## WHAT TO PRODUCE
Give back the lines exactly, from the first one to the line with "SC.camera = cam", both ends included.
>> start GIVEN INFORMATION
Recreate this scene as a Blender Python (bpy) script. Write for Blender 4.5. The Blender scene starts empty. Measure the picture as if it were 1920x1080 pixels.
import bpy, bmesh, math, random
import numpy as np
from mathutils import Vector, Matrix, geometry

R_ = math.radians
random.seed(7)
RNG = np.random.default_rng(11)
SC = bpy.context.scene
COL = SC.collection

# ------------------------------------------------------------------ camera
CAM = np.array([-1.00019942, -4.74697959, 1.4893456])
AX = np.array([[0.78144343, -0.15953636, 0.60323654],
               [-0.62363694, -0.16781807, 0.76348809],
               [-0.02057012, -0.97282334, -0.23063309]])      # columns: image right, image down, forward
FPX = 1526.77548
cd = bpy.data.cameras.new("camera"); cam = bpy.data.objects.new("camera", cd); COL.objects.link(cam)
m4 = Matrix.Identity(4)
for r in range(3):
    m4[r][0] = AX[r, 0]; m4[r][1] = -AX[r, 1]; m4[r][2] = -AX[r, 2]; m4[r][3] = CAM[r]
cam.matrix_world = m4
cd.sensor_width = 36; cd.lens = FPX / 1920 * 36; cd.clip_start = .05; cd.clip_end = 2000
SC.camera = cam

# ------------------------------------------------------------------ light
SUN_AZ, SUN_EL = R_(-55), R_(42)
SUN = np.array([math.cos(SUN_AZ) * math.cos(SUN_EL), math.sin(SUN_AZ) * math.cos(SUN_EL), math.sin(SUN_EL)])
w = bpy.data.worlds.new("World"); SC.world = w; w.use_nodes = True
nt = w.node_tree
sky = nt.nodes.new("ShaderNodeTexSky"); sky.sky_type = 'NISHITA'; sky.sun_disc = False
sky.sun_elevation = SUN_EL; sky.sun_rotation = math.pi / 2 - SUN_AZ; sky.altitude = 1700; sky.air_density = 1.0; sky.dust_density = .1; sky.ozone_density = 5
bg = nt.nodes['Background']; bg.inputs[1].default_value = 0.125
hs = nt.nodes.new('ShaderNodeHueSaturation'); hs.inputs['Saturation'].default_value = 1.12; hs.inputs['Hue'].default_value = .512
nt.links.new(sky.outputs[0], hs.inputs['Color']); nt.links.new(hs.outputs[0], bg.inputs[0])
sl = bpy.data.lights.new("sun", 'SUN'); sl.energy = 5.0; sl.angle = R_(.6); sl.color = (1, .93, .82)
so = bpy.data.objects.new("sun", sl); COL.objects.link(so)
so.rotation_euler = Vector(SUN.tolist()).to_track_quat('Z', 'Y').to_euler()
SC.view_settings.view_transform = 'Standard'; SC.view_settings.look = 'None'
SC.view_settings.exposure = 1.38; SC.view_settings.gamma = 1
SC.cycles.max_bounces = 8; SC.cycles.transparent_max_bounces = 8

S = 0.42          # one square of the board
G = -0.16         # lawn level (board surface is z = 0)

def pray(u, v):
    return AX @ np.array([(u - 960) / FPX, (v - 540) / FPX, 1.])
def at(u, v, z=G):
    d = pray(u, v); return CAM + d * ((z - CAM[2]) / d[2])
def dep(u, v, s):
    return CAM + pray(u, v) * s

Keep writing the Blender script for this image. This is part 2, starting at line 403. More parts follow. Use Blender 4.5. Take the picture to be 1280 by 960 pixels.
>> end GIVEN INFORMATION
## FINISHED TASK
Recreate this scene as a Blender Python (bpy) script. Write for Blender 4.5. The Blender scene starts empty. Measure the picture as if it were 1920x1080 pixels.
import bpy, bmesh, math, random
import numpy as np
from mathutils import Vector, Matrix, geometry

R_ = math.radians
random.seed(7)
RNG = np.random.default_rng(11)
SC = bpy.context.scene
COL = SC.collection

# ------------------------------------------------------------------ camera
CAM = np.array([-1.00019942, -4.74697959, 1.4893456])
AX = np.array([[0.78144343, -0.15953636, 0.60323654],
               [-0.62363694, -0.16781807, 0.76348809],
               [-0.02057012, -0.97282334, -0.23063309]])      # columns: image right, image down, forward
FPX = 1526.77548
cd = bpy.data.cameras.new("camera"); cam = bpy.data.objects.new("camera", cd); COL.objects.link(cam)
m4 = Matrix.Identity(4)
for r in range(3):
    m4[r][0] = AX[r, 0]; m4[r][1] = -AX[r, 1]; m4[r][2] = -AX[r, 2]; m4[r][3] = CAM[r]
cam.matrix_world = m4
cd.sensor_width = 36; cd.lens = FPX / 1920 * 36; cd.clip_start = .05; cd.clip_end = 2000
SC.camera = cam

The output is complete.